Poetry Sunday: Enlightenment by Natasha Trethewey

Natasha Trethewey is a much honored American poet who has twice served as the nation's poet laureate and who received the Pulitzer Prize for poetry in 2007. Trethewey was born in Mississippi and grew up in the South, the daughter of an interracial marriage. Her father was a white Canadian emigrant, a poet and professor. Her mother was a black social worker from Mississippi. Much of her poetry explores the lives and challenges of being a black person in the South.

She has a new collection of poems just published called Monument which tells of American history, personal history, and the lives of people who are often overlooked by history and poets. It has received quite a bit of critical acclaim.

This is a poem from an earlier collection, published in 2014, but it also addresses American history and her personal history. The last line here about history that links us but "renders us other to each other" I find inestimably sad.


by Natasha Trethewey

In the portrait of Jefferson that hangs
        at Monticello, he is rendered two-toned:
his forehead white with illumination —

a lit bulb — the rest of his face in shadow,
        darkened as if the artist meant to contrast
his bright knowledge, its dark subtext.

By 1805, when Jefferson sat for the portrait,
        he was already linked to an affair
with his slave. Against a backdrop, blue

and ethereal, a wash of paint that seems
        to hold him in relief, Jefferson gazes out
across the centuries, his lips fixed as if

he's just uttered some final word.
        The first time I saw the painting, I listened
as my father explained the contradictions:

how Jefferson hated slavery, though — out 
        of necessity, my father said — had to own
slaves; that his moral philosophy meant

he could not have fathered those children:
        would have been impossible, my father said.
For years we debated the distance between

word and deed. I'd follow my father from book
        to book, gathering citations, listening
as he named — like a field guide to Virginia —

each flower and tree and bird as if to prove
        a man's pursuit of knowledge is greater
than his shortcomings, the limits of his vision.

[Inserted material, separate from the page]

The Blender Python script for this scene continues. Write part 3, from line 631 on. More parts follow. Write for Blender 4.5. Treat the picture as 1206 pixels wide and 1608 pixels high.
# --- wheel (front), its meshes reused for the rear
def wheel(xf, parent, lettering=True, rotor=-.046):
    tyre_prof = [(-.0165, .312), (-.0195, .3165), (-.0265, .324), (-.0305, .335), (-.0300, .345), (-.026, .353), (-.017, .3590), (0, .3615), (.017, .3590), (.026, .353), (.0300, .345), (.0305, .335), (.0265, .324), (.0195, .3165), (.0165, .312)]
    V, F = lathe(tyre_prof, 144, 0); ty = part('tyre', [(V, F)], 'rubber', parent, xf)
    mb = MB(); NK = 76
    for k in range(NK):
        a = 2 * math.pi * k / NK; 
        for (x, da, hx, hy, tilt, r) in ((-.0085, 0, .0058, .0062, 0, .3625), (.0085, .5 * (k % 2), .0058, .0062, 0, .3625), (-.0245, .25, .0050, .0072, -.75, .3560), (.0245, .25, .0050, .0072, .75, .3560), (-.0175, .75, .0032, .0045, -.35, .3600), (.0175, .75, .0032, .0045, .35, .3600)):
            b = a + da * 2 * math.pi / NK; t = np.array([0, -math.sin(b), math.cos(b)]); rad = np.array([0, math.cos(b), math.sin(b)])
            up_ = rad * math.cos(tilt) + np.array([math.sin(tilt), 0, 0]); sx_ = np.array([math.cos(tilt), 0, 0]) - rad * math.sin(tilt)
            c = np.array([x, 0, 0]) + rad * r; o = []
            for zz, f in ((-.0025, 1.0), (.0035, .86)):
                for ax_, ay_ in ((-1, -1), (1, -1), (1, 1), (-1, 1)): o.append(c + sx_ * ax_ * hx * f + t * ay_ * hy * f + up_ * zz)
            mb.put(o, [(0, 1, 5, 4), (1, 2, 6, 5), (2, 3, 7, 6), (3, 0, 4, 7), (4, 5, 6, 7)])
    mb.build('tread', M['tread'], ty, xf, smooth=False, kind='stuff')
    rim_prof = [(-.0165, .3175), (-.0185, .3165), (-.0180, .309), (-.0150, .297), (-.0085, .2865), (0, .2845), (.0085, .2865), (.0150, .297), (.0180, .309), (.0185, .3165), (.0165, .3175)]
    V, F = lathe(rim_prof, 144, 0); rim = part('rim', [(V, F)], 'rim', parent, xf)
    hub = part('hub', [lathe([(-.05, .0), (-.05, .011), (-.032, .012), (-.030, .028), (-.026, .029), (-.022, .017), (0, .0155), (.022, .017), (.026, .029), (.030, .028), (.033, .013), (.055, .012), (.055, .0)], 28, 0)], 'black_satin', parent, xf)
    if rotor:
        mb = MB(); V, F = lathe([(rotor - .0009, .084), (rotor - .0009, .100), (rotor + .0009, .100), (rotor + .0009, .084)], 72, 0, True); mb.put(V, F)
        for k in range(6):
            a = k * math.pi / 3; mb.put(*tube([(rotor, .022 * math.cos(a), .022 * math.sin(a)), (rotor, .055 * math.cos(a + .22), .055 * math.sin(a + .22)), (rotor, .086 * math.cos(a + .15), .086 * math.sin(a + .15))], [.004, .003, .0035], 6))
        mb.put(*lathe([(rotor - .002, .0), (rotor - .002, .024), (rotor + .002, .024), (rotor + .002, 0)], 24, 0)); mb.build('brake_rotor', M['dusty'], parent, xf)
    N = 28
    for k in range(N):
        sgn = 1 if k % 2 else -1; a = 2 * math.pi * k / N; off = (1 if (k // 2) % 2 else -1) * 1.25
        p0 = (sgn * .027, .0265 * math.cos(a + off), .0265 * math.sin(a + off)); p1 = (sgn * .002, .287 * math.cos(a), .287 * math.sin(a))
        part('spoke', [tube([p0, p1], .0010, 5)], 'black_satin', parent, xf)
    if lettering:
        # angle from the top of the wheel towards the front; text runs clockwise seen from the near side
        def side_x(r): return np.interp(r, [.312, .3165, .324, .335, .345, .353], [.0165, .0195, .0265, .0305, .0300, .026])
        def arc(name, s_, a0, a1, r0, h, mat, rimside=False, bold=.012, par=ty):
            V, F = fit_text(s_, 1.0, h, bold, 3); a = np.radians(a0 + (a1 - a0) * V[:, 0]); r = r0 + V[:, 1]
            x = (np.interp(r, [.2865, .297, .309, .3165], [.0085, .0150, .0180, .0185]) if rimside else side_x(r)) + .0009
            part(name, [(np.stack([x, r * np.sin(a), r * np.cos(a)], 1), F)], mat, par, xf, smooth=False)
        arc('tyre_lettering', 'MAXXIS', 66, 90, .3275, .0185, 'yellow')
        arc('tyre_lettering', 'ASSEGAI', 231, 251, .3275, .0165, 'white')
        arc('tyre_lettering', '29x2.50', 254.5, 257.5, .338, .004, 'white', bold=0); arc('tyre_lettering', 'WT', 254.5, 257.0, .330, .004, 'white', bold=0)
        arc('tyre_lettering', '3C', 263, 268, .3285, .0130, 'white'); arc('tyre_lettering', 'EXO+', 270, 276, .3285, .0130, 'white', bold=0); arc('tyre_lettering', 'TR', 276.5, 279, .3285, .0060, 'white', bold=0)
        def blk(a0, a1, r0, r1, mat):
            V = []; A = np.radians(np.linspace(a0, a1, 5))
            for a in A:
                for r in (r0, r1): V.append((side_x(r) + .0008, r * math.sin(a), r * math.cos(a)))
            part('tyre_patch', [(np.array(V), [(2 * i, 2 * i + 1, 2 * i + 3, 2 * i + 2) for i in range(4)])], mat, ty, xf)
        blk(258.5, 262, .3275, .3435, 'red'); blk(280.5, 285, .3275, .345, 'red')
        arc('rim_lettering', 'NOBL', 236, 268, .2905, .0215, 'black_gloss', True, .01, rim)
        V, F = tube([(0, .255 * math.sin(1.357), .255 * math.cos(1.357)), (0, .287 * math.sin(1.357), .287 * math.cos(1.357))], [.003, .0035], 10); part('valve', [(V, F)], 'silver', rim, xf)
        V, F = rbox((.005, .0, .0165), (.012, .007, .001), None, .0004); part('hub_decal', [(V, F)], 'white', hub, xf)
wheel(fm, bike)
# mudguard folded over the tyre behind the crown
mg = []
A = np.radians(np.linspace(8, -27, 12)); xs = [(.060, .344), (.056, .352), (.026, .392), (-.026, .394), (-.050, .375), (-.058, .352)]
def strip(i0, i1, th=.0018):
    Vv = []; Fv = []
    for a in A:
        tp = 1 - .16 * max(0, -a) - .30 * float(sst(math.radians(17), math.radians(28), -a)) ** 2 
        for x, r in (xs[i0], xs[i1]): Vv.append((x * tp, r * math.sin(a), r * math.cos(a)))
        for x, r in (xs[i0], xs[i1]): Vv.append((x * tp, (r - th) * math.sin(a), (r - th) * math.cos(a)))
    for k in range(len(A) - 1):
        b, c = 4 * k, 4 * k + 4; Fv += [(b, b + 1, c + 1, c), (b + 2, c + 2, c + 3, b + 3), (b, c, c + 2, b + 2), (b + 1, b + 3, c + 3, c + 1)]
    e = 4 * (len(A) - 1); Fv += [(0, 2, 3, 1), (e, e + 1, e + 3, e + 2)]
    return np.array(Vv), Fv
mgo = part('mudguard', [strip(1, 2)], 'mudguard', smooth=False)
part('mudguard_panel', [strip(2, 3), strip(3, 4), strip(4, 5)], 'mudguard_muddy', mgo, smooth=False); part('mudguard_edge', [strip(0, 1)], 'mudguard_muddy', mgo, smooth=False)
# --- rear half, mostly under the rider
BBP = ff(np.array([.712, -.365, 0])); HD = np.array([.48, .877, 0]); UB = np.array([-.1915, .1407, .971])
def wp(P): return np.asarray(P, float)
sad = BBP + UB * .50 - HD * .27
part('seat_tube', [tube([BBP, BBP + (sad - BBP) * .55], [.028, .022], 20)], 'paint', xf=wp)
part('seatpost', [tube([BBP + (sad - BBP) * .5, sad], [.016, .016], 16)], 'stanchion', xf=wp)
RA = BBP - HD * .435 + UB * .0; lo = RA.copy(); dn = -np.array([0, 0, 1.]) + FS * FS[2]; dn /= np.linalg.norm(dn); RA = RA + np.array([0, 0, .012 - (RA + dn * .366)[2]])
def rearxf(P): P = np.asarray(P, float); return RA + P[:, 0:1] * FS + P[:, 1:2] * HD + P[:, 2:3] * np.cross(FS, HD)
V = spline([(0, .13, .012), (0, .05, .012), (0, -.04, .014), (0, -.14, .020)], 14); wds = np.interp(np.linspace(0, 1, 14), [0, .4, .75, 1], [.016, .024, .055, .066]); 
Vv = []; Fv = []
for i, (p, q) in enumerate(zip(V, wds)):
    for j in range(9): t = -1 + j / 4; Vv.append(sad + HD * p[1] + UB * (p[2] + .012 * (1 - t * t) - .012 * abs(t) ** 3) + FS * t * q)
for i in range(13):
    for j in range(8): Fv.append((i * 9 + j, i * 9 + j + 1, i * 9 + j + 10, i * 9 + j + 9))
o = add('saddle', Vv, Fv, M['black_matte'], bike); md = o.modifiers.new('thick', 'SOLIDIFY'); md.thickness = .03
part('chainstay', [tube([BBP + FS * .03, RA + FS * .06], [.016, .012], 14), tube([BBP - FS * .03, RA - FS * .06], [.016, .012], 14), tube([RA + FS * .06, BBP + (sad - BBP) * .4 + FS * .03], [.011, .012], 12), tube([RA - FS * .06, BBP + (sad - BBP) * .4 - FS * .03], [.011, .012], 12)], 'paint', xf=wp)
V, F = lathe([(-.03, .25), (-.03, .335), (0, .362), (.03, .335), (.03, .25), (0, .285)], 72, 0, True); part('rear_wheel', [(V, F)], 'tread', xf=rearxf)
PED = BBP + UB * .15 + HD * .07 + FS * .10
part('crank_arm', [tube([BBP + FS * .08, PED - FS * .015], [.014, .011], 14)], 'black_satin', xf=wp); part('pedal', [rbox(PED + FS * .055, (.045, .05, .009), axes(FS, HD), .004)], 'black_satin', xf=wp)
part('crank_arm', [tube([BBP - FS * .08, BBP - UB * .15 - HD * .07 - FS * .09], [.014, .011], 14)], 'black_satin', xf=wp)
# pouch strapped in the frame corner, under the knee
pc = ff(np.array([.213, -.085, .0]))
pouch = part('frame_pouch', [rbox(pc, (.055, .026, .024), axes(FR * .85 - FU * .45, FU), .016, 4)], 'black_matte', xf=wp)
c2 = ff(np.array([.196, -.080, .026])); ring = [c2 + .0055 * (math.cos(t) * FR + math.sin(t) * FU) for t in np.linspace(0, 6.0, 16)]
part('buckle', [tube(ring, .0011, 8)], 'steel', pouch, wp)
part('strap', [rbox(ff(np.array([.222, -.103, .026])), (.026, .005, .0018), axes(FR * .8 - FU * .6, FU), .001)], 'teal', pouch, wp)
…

I did not know then the subtext
        of our story, that my father could imagine
Jefferson's words made flesh in my flesh —

the improvement of the blacks in body
        and mind, in the first instance of their mixture
with the whites — or that my father could believe

he'd made me better. When I think of this now,
        I see how the past holds us captive,
its beautiful ruin etched on the mind's eye:

my young father, a rough outline of the old man
        he's become, needing to show me
the better measure of his heart, an equation

writ large at Monticello. That was years ago.
        Now, we take in how much has changed:
talk of Sally Hemings, someone asking,

How white was she? — parsing the fractions
        as if to name what made her worthy 
of Jefferson's attentions: a near-white,

quadroon mistress, not a plain black slave.
        Imagine stepping back into the past, 
our guide tells us then — and I can't resist

whispering to my father: This is where
        we split up. I'll head around to the back. 
When he laughs, I know he's grateful

I've made a joke of it, this history
        that links us — white father, black daughter — 
even as it renders us other to each other.


  1. Wow! What a powerful poem about hers and America's heritage. Well, thinking about it, it's not only America's heritage but the world's after slavery.

    1. A view of history that encourages us to see those different from us in color, nationality, religion, politics, gender, sexuality, or whatever as "the other" is, in my opinion, the root of all evil in the world. And I think that is the larger message of her poem.